7 октября утром, после отпевания, большая толпа людей двинулась вслед за гробом через Моховую, Лубянку, Сретенку, Мещанскую на Пятницкое (Крестовское) кладбище Москвы; здесь университет приобрел участок земли в 3-ем, самом скромном разряде, где хоронили московскую бедноту. Друзья, ученики, студенты несли гроб на руках до самой могилы. Товарищ Грановского, историк и этнограф И.Г. Прыжов вспоминал: «Во всю дорогу два студента несли перед гробом неистощимую корзину цветов и усыпали ими путь, а впереди шел архимандрит Леонид, окруженный толпою друзей покойного. Пришли к могиле… Опустили в могилу Грановского и плотно укрыли ее лавровыми венками». Позднее, на деньги, собранные студентами, над могилой был установлен обелиск из темно-красного гранита. На нем надпись: «Тимофею Николаевичу Грановскому (1813-1855). Студенты Московского университета».

Елизавета Богдановна пережила мужа лишь на два года; в 1857 г. она скончалась в возрасте 33-х лет и была похоронена рядом с Грановским.

Споры об уникальной роли, сыгранной Тимофеем Николаевичем Грановским в истории русской культуры и общественной жизни, с его кончиной лишь усилились. Характерно, например, что профессор-историк остался одной из главных мишеней со стороны «самобытнической партии». В черновых записях к роману «Бесы» Федор Достоевский прямо отождествляет Степана Трофимовича Верховенского – с Грановским, а его сына Петра Верховенского – с Нечаевым. Просветитель-европеист Грановский – идейный предшественник террориста-убийцы Нечаева – возможно ли такое?

«Почвенник» Достоевский был в этом абсолютно уверен и настаивал на своей правоте. Когда в 1873 г. «Бесы» вышли отдельным изданием, писатель послал экземпляр книги наследнику-цесаревичу Александру Александровичу (будущему Александру III) с сопроводительным письмом, в котором, в частности, говорилось: «Главнейшие проповедники нашей национальной несамобытности с ужасом и первые отвернулись бы от нечаевского дела. Наши Белинские и Грановские не поверили бы, если б им сказали, что они прямые отцы Нечаева. Вот эту родственность и преемственность мысли, развившейся от отцов к детям, я и хотел выразить в произведении моем». Напомним, что в числе «духовных отцов» Нечаева Достоевский неоднократно называл также Ивана Сергеевича Тургенева – в «Бесах» он выведен в образе Кармазинова. Но в том, конкретном случае с посланием наследнику русского престола писатель удержался от прямого доносительства на живого человека: все-таки упомянутые в письме Белинский и Грановский к тому времени давно уже умерли.

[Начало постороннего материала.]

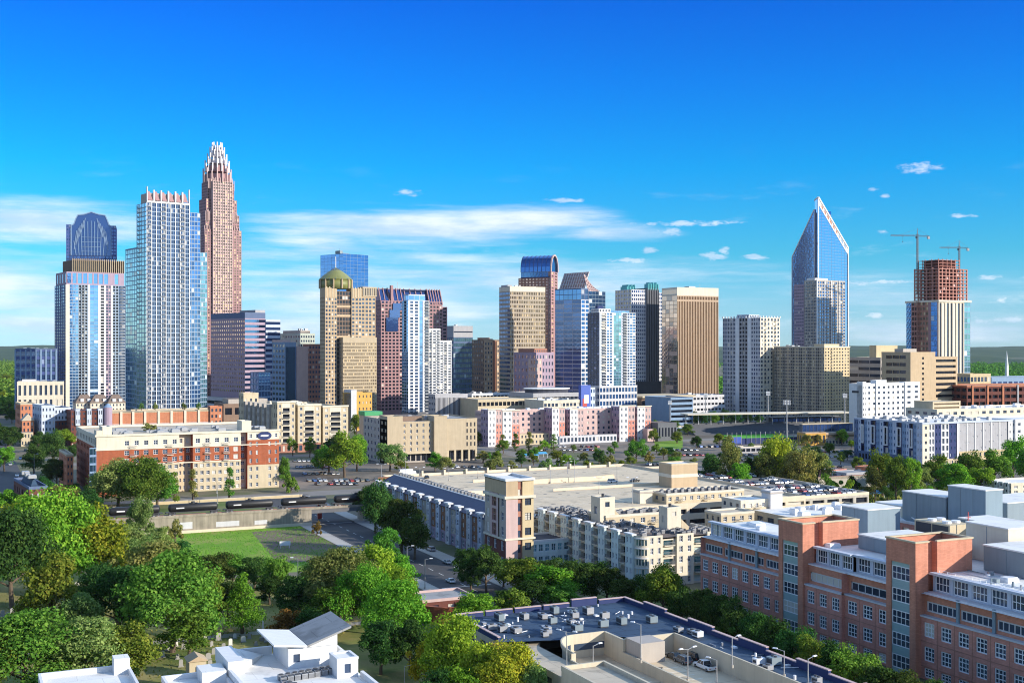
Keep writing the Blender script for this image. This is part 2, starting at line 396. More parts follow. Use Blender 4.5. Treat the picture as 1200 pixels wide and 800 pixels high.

Обвинения «западника» Грановского в «непатриотизме», а иногда и в прямом «национальном нигилизме» со времен Достоевского не утихли. Эти инвективы не только несправедливы, но и исторически ущербны. Очень точно высказался по этому поводу другой великий русский историк, Василий Осипович Ключевский, которого и самого, несмотря на сугубые занятия русской историей, тоже упрекали и в «западничестве», и в «либерализме». В 1905 г., когда в России отмечалось 50-летие кончины Грановского, Ключевский заметил: «Лекции Грановского о Греции и Риме, о феодальном средневековье воспитывали деятельную любовь к русскому Отечеству, ту энтузиастическую жажду работы на его благо, ту крепость общественного духа, которая помогла лучшим русским людям минувшего полувека пронести на своих плечах, сквозь вековые препятствия, все тягости преобразовательной эпохи… В эпоху общего нравственного колебания и общественного уныния Грановский, вещая правду и свободу, стоял на своем месте твердо и прямо. Имя его стало лозунгом, символом общественного возрождения, совершаемого переработкой слова науки в дело жизни».